Vetrar Draugurinn – I

After Stream of Passion sadly called it quits at the end of last year, several of the members have already moved onto other projects. Marcela Bovio has already released a brilliant solo album, and with bassist Johan Van Stratum is joining Anneke Van Giersbergen for her new band Vuur. Vetrar Draugurinn is another post-SoP project, guitarist Eric Hazebroek forming a new band with Autumn vocalist Marjan Welman, Douwe de Wilde, who used to be in The Saturnine with Hazebroek, on bass, and Jim van de Kerkhof on drums. This first EP, simply called is the result of a successful crowdfunding campaign.

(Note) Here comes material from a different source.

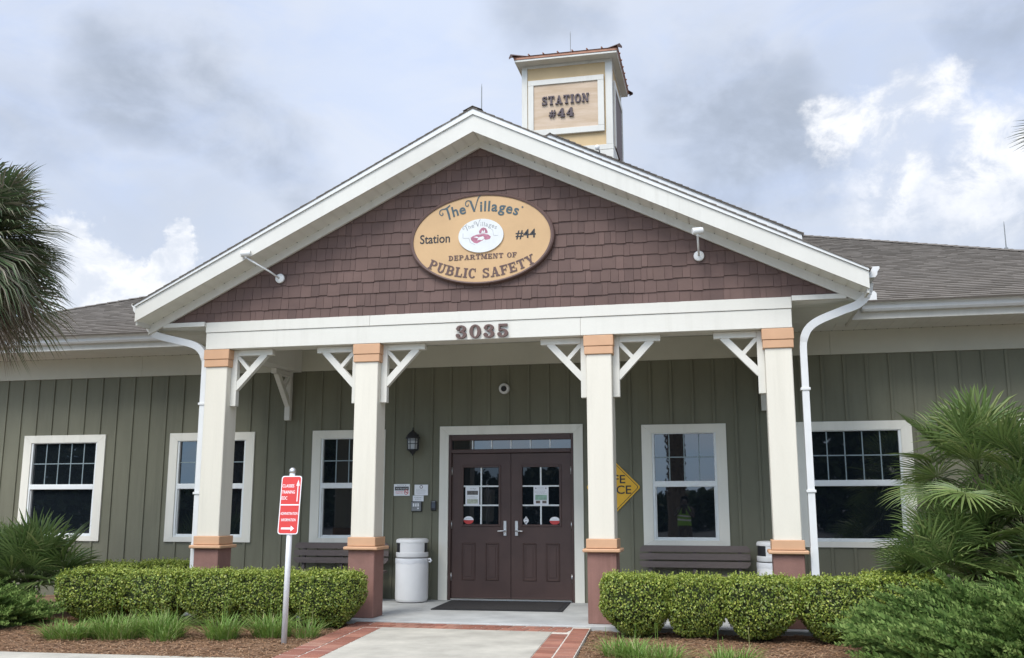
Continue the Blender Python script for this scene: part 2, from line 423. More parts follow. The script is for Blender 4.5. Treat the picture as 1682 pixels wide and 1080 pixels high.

The music on I doesn’t bare a great deal of similarity to the upbeat symphonic metal of Stream of Passion, or the gothic/atmospheric sound of Autumn, even if it sometimes does seep in. It has more of a Scandinavian sound, closer to the modern alternative rock/metal of bands such as Katatonia, one gets a Viva Emptiness vibe almost immediately when the electric guitars kick in on the first song Bleak Earth, while at some points on the EP there’s a slight  doom metal sound to it that reminds of Lethian Dreams or Saturnus a little.  I never got into Autumn despite a lot of tries when Altitude was getting good reviews when it came out in 2009, and have never been the biggest fan of Marjan’s voice. There’s no operatic pretensions to be found in her voice like a lot of bands in the scene, which is a breath of fresh air, and she sings in a nice clean style, but it’s lacking some kind of distinctive elements that make her stand out from the other vocalists in the scene. The music throughout the EP is always good, but her vocals let it down a little- she’s not a bad singer by any means, but her voice is in some halfway point between lovely and soft and powerfully epic, she straddles a rather ineffective middle ground, neither particularity pretty or powerful – except on Vigil (For the lost children of our Generation) where she sounds better than the other tracks, more emphatic in the powerful parts, a nicer timbre in the softer ones.

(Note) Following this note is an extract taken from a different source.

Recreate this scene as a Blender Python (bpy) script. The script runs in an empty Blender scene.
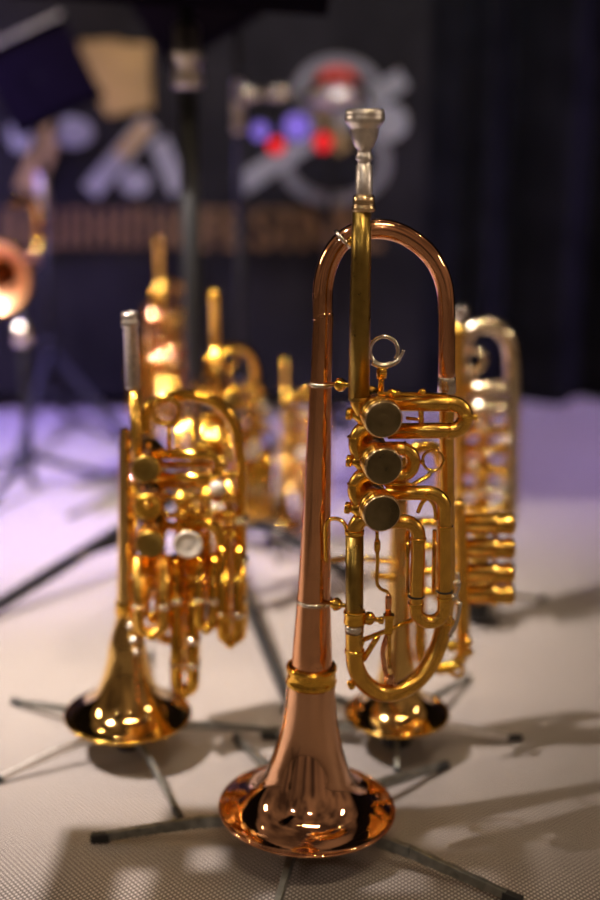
import bpy, math, random
from mathutils import Vector, Matrix
random.seed(7)
PI = math.pi
S = bpy.context.scene
COL = S.collection

# ---------------------------------------------------------------- camera
CAM = Vector((0.0, -0.824, 0.533)); PITCH = math.radians(15.5); F = 1250.0
cd = bpy.data.cameras.new('camera'); cam = bpy.data.objects.new('camera', cd); COL.objects.link(cam)
cam.location = CAM; cam.rotation_euler = (PI/2 - PITCH, 0, 0)
cd.sensor_fit = 'VERTICAL'; cd.sensor_height = 36; cd.lens = 50; cd.clip_start = 0.02
cd.dof.use_dof = True; cd.dof.focus_distance = 0.825; cd.dof.aperture_fstop = 2.2
S.camera = cam
FW = Vector((0, math.cos(PITCH), -math.sin(PITCH))); UP = Vector((0, math.sin(PITCH), math.cos(PITCH)))

# ---------------------------------------------------------------- world, lights, exposure
S.view_settings.view_transform = 'Standard'; S.view_settings.look = 'None'
S.view_settings.exposure = 0.55; S.view_settings.gamma = 1.0
w = bpy.data.worlds.new('hall'); S.world = w; w.use_nodes = True
_n = w.node_tree; _tc = _n.nodes.new('ShaderNodeTexCoord'); _mp = _n.nodes.new('ShaderNodeMapping'); _mp.inputs['Scale'].default_value = (3.2, 3.2, 1.6)
_nz = _n.nodes.new('ShaderNodeTexNoise'); _nz.inputs['Scale'].default_value = 1.0; _nz.inputs['Detail'].default_value = 2
_cr = _n.nodes.new('ShaderNodeValToRGB'); _cr.color_ramp.elements[0].position = 0.40; _cr.color_ramp.elements[1].position = 0.66
_cr.color_ramp.elements[0].color = (0.10, 0.065, 0.048, 1); _cr.color_ramp.elements[1].color = (0.50, 0.33, 0.22, 1)
_n.links.new(_tc.outputs['Generated'], _mp.inputs[0]); _n.links.new(_mp.outputs[0], _nz.inputs['Vector']); _n.links.new(_nz.outputs[0], _cr.inputs[0])
_n.links.new(_cr.outputs[0], _n.nodes['Background'].inputs[0]); _n.nodes['Background'].inputs[1].default_value = 0.25

def aim(o, target):
    o.rotation_euler = (Vector(target) - o.location).to_track_quat('-Z', 'Y').to_euler()
def spot(loc, target, power, color, size=0.03, angle=40, blend=0.4):
    l = bpy.data.lights.new('stage_spot', 'SPOT'); l.energy = power; l.color = color
    l.shadow_soft_size = size; l.spot_size = math.radians(angle); l.spot_blend = blend
    o = bpy.data.objects.new('stage_spot', l); COL.objects.link(o); o.location = loc; aim(o, target); return o
def area(loc, target, power, color, sx, sy):
    l = bpy.data.lights.new('stage_panel', 'AREA'); l.shape = 'RECTANGLE'; l.energy = power; l.color = color
    l.size = sx; l.size_y = sy
    o = bpy.data.objects.new('stage_panel', l); COL.objects.link(o); o.location = loc; aim(o, target); return o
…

As aforementioned, the first track begins with a jangly Katatonia-style riff, which then leads into a chunky prog riff that does sound a little like those to be found in a Stream of Passion song. The bass can barely be heard, and the drums are quiet and tinny, but the great guitars more than make up for this, the doomy riff in the chorus is really heavy before going back into that energetic main riff. As previously mentioned the vocals don’t quite fit and let it down a little. The following two tracks are quite similar, with a great chorus on Vigil (for the lost children of our generation) where Marjan puts in more power and ends up sounding her best throughout the release, especially when followed by the softer  verse. It’s the best track of the four. The last track Solis is entirely based on acoustic guitars, synths and Marjan’s voice, with nice use of cello also. It’s a pleasant song, the acoustic guitars and synths create a nice wintery atmosphere, but again Marjan’s voice just isn’t distinctive or powerful enough to really bring the song to life.

Another thing one notices is that the production is quite raw, which does sometimes hinder the music, this sort of music being more focused on emotion than heaviness it could have done with being sharper in the more metallic sections. Clearer drums and a stronger bass sound would’ve improved it a lot. And as Marjan does sound much better on Vigil… than the other tracks, one wonders if maybe a clearer production would really help for the others too.

Overall it’s not quite as good as expected, but the great riffs have had me coming back for a lot of listens so far, and if they tightened up the production I’d definitely be intrigued enough to listen to a full length release. I don’t know how far the appeal of this EP will stretch besides those who were already fans of Stream of Passion and Autumn, but the guitars are so good it’s at least worth a listen for any Katatonia fans.